Da wird das Wort Zukunft wieder wichtig, und wir denken auch gern an die Zukunft, sind aber trotzdem sehr gegenwartsorientiert. Unsere Gesellschaft ist ungemein hedonistisch, will jetzt leben und jetzt Lebensqualität haben, will sich aber auch mit der Planung der Zukunft beschäftigt. Das hat Ursachen im demografischen Wandel. 80 Prozent sagen, sie müssen hier auf eigene Beine kommen. Sie glauben nicht, dass der Staat die Zukunft sicher kann, dass die Vorsorge funktionieren wird. Sie vertrauen dem Staat nicht mehr.

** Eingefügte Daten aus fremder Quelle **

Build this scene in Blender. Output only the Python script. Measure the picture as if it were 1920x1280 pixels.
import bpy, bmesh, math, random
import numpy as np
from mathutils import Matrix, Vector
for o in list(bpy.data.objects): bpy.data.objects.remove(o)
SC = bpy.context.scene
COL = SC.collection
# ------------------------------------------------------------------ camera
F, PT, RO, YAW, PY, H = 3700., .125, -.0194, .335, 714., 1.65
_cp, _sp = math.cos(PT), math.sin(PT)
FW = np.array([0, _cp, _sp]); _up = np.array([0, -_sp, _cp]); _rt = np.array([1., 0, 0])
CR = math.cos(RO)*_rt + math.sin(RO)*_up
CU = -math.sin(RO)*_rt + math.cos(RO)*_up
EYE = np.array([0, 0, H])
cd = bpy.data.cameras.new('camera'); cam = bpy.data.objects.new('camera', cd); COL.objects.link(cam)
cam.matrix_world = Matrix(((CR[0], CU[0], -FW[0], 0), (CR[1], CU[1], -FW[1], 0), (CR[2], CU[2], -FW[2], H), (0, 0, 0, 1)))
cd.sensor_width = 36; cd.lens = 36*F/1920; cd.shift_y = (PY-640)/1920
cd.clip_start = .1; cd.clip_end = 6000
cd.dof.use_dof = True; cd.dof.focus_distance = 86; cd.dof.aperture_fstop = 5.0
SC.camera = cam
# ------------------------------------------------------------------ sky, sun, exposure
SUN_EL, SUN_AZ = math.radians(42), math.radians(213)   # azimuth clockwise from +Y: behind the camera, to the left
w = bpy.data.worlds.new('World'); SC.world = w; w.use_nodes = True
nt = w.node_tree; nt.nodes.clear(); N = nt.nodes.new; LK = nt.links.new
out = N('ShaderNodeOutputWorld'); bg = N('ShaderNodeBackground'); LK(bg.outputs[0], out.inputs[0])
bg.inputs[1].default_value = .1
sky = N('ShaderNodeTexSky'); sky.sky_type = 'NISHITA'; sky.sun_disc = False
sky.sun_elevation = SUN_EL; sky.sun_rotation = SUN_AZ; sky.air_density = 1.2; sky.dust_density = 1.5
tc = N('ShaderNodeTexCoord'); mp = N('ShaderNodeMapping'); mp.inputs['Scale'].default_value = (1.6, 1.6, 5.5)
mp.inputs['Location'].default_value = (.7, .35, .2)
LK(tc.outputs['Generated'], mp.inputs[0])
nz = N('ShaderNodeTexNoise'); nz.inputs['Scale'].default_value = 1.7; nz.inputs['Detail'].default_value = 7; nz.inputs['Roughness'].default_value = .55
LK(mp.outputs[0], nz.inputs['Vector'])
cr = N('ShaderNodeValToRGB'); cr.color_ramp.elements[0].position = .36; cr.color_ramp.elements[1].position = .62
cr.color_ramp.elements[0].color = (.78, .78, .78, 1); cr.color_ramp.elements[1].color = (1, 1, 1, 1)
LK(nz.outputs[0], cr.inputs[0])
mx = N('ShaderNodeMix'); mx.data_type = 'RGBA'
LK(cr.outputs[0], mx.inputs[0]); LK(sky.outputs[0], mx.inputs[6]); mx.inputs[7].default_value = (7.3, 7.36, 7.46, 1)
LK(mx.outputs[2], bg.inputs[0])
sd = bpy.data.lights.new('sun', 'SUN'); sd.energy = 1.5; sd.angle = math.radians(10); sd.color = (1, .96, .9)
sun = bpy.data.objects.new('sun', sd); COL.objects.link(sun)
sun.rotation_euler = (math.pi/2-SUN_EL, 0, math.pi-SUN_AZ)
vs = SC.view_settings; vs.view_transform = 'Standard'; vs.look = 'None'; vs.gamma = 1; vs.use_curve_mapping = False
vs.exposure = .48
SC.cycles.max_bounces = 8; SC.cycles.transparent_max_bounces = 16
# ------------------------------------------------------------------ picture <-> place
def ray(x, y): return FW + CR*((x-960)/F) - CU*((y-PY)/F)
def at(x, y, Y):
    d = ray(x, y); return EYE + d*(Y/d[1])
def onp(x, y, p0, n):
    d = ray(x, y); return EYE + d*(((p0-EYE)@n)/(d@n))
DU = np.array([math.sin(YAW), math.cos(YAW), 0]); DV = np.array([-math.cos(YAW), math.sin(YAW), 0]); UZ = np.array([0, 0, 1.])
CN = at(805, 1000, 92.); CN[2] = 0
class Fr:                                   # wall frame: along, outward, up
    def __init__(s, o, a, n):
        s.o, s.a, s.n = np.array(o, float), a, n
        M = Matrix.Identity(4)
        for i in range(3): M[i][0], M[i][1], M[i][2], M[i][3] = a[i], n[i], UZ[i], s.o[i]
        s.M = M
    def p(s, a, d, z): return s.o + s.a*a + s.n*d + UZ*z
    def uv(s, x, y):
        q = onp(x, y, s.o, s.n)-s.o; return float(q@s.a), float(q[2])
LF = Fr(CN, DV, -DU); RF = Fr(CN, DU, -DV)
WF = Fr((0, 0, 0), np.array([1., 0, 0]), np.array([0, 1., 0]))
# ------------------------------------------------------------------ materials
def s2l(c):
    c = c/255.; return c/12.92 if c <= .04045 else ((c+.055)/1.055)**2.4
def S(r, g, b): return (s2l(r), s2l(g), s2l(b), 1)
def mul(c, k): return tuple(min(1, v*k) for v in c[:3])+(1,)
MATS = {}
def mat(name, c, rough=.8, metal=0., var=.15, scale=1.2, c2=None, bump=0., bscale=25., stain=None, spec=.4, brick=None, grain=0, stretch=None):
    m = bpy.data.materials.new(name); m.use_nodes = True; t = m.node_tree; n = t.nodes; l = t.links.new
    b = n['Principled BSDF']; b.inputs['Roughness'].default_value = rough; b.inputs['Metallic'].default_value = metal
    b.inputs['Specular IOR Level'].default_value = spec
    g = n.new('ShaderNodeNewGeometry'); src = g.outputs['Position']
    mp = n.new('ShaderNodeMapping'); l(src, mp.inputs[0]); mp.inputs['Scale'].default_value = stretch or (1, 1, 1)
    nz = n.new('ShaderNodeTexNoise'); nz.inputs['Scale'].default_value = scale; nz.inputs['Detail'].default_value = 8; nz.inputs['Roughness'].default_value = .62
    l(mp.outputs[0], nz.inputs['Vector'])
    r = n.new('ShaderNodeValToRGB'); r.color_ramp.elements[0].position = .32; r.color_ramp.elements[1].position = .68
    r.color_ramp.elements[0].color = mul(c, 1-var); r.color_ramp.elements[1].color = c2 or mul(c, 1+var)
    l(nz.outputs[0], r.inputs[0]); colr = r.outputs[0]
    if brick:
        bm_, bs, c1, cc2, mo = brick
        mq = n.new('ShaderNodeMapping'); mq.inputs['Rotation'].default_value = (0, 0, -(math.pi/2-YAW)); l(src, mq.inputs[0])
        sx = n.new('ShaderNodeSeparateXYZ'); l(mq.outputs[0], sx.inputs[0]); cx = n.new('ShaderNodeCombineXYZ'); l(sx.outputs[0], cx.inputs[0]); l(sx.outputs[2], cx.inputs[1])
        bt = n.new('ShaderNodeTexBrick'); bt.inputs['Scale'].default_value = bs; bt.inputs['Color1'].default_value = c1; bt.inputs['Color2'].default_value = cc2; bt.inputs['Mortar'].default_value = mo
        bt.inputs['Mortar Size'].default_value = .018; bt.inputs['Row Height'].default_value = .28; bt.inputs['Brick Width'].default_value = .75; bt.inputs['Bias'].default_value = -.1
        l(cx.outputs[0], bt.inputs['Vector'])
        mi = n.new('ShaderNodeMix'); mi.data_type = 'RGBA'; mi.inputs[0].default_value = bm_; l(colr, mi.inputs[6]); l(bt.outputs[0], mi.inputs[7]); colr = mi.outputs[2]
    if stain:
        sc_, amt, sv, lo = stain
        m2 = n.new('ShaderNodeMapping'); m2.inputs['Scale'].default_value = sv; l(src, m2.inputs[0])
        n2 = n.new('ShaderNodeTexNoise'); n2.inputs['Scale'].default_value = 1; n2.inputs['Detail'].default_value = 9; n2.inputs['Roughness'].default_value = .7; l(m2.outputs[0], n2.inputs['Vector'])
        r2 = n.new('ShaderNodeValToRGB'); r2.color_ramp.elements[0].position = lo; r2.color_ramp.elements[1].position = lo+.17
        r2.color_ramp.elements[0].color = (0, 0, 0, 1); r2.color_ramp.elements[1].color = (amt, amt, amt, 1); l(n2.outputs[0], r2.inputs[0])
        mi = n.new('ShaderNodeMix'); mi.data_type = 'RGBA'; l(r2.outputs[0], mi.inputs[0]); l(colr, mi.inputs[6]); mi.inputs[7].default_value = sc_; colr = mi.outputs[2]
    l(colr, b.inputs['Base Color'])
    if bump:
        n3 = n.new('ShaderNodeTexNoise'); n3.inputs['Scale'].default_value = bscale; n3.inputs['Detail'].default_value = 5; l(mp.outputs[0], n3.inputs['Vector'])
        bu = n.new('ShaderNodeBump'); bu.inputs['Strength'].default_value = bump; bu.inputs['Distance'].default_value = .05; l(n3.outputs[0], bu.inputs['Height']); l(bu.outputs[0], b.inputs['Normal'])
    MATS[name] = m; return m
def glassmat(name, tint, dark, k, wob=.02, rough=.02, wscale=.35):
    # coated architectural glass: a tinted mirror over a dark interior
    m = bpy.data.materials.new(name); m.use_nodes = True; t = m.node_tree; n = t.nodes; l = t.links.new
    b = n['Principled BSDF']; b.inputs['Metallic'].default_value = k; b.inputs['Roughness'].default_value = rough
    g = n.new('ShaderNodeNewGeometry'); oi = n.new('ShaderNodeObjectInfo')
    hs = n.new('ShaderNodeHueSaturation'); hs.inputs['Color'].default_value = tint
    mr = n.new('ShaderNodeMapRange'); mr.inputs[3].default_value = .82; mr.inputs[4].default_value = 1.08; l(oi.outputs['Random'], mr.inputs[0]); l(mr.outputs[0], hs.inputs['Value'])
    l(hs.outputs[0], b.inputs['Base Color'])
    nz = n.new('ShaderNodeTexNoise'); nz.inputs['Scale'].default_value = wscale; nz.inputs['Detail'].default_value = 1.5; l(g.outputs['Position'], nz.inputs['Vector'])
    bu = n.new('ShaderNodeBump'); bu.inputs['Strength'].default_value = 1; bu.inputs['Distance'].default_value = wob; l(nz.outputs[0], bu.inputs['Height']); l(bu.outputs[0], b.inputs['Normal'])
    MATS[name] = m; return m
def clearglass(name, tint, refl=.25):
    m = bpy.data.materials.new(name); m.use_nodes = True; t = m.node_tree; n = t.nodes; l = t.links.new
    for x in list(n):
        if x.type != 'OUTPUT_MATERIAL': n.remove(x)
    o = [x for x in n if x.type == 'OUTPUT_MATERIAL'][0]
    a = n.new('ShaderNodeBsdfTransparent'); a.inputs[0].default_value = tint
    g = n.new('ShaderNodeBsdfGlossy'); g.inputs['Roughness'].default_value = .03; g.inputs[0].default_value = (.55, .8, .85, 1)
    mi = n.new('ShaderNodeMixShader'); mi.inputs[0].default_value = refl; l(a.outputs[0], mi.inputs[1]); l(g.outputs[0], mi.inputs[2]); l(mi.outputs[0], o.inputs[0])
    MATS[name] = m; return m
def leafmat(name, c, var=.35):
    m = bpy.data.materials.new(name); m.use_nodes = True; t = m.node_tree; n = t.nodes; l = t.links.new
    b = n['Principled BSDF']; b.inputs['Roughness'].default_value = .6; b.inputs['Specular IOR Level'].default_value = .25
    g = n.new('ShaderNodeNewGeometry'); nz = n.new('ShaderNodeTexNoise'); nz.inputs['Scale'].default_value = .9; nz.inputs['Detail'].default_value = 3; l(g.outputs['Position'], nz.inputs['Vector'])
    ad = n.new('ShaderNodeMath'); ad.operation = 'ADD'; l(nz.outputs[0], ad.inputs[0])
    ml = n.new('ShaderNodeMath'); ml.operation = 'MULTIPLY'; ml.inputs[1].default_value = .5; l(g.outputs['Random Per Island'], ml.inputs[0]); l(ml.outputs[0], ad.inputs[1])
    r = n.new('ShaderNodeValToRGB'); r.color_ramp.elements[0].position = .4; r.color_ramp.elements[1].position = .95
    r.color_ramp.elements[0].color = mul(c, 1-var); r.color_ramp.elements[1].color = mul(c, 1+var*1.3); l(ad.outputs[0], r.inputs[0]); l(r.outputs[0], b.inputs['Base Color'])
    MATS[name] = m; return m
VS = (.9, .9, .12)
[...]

Ich glaube, dass wir, wenn wir den Wertewandel diskutieren, uns von den Wertungen losschrauben sollten. Sonst sehen wir alles himmelhoch jauchzend oder sagen, es sei eine Katastrophe ausgebrochen. Ich sehe das ganz anders. Wo läuft das Programm hin? Werte sind das Gemeinsame, der Klebstoff in einer Gesellschaft. Ein Klebstoff, der möglicherweise dünner wird, aber er geht hin in eine Richtung, die lautet: Die Eltern sagen den Kindern, seid selbstständig, verlasst euch nicht auf andere. Das ist in Österreich die primäre, die stärkste Zukunftsdoktrin der Erziehung. Wichtig ist, dass dieses Daseinsvorsorge-Staatsdenken aufbricht und man sagt, Selbstständigkeit ist eine Dimension der Zukunft. Die nächsten Dimensionen sind, bau dir ein System auf, lerne etwas, entwickle deine Persönlichkeit. Das ist ja das Thema, und Ich-AG ist die schlimmste Bezeichnung, ein massiver Fehlgriff. Man missachtet damit ja jegliche Empfindung.

Keine einsamen Wölfe

Wir leben von der Individualisierung. Man könnte lange diskutieren, ob das wirklich eine ist oder ob wir den Weg zur Individualität vielleicht doch nicht zusammenbringen. Aber ich glaube, dass es darum geht bei der Ich-AG, dass man ermutigt, Nachschau bei seinen Talenten zu halten. Wenn man ermutigt, den Schritt zu tun zur eigenen Persönlichkeit, wenn man sagt, ich habe Stärken, die ich entwickeln kann und mit denen ich mein Glück finden kann. Ich habe zuerst gesagt, das Glück nimmt ab. Glück definiert sich über verschiedene Faktoren. Sehr stark entsteht das Glück des Ichs über das Du. Wir sind Rudeltiere, keine einsamen Wölfe. Wir definieren uns massiv über den Beruf. Dieses Gefühl, etwas weitergebracht zu haben. Die Entwicklung in Richtung Originalität, seinen Kern finden, über seine Persönlichkeit nachdenken, wenn man da einen Ansatz für Individualität, Individualisierung, Freiheit, Unabhängigkeit definieren kann, können das durchaus positive Ansatzpunkte zur Bewältigung der Zukunft sein. Zukunft und Aktivität sind Muntermacher für eine Gesellschaft, die möglicherweise den Weg zum Glück nicht mehr findet, weil die Sicht derzeit verstellt ist.